Asset Protection for Owner-Only Plans

Any plan that is classified as ERISA will be protected inside or outside of a bankruptcy proceeding. However, if a retirement plan benefits only the owner of the plan and their spouse, it is not considered to be an ERISA plan and it will not qualify for protection. In a bankruptcy proceeding, owner-only plans are not at risk. If there is no bankruptcy proceeding, the plan will still be protected if non-owner participants are added to the retirement plan. This means that if you add other participants, the plan is no longer owner-only and it will be protected. This is one of the best ways to protect any owner-only retirement plan.

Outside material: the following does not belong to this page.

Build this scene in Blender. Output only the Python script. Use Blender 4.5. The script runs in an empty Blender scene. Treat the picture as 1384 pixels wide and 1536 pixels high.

Current Laws in Asset Protection

Under the new legislation, all retirement plans and IRAs are protected in a bankruptcy proceeding. Outside of bankruptcy, some plans may be protected by ERISA. These plans must be qualified to receive protection and are usually pensions, profit-sharing and 401(k) plans. Some state laws are in place that will protect other retirement accounts, such as Traditional and Roth IRAs. If you have a SEP, SIMPLE IRA or an owner-only plan, additional planning may be needed to protect these retirement plans. They do not qualify for any state protection.

It is very important to take the steps needed to assure that your retirement plans are protected. These accounts usually hold many assets in them and they are often targeted by creditors. Make sure your retirement plans are protected outside of bankruptcy, especially if they do not qualify for ERISA protection.